On Sunday, January 22, 2012, David Buhler <davidbuh...@gmail.com> wrote:
> I believe Alex's suggestion for a versioning pattern has the following
benefits:
>
> 1) The versioning pattern separates Adobe's SDK Versioning from the
> Apache SDK Versioning. This provides a simple visual cue about SDKs
> the community has developed vs SDKs Adobe has developed.

It will be distinguishable regardless of version scheme because it will a.)
have a new logo and b.) have the new name: Apache Flex.


> 2) Using a year in a versioning pattern is a way to show the speed of
> releases over a one year timeframe.

It will also show how many releases you DIDN'T do in a year... that said,
does it matter how many per year? Firefox releases 20 version a year now
(exaggeration) and their browser still sucks.


> 3) Using a year in a versioning pattern allows for quick numerical
> sorting when looking for an SDK.

How is that any different from sequential version numbers?

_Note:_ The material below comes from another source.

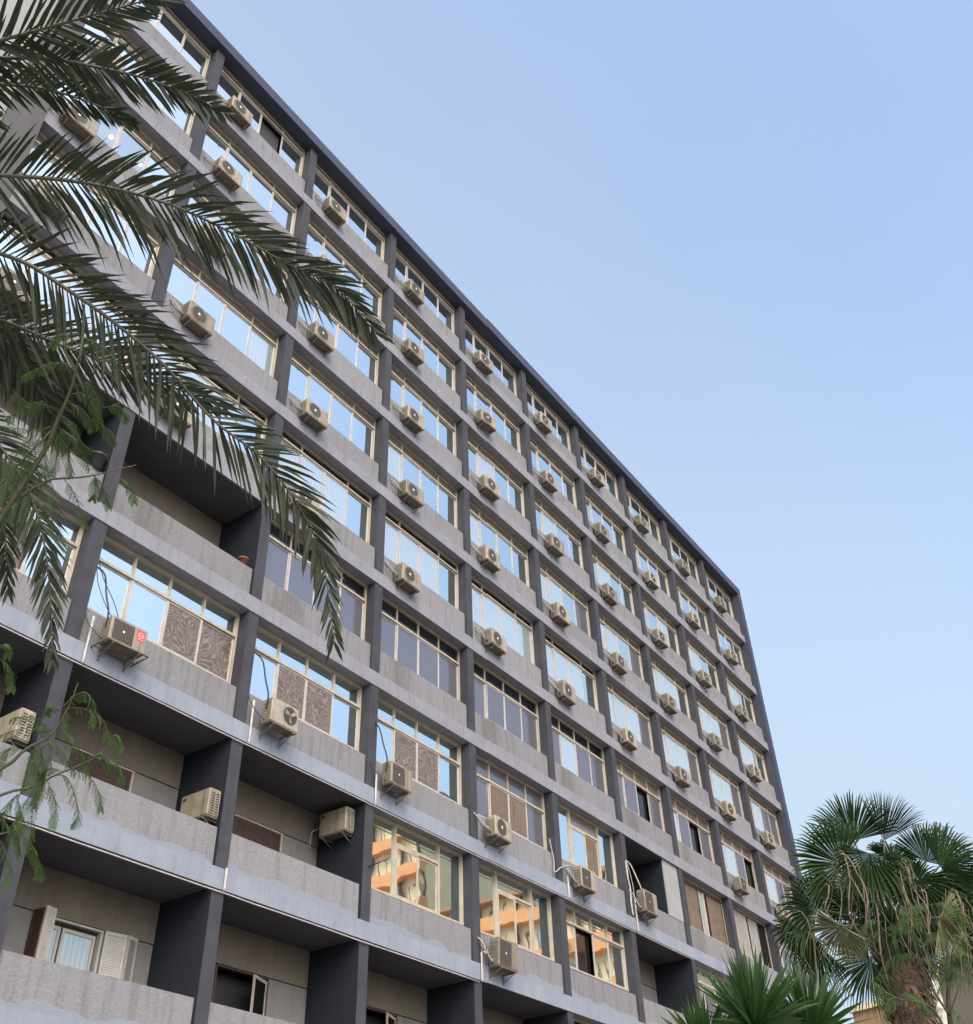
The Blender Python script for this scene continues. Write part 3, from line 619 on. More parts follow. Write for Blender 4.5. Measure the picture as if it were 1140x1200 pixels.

I don't believe
it's any different.

> 4) Using a year in a versioning pattern provides a simple frame of
> reference to remember what a particular SDK included (or, read another
> way, what someone invested into a particular SDK).

Don't see how the year 2011 let's me know that Spark bugs were fixed in
releases of that year.

This make it easier
> to remember a timeline of a particular feature's evolution. People
> relate to dates they can associate with periods in their life much
> better than version numbers, since version numbers have no association
> with life-events.

Better yet, release notes, README files and change logs are much more
efficient at portraying the evolution of software as opposed to trying to
remember feature sets from memory using year based numbering systems.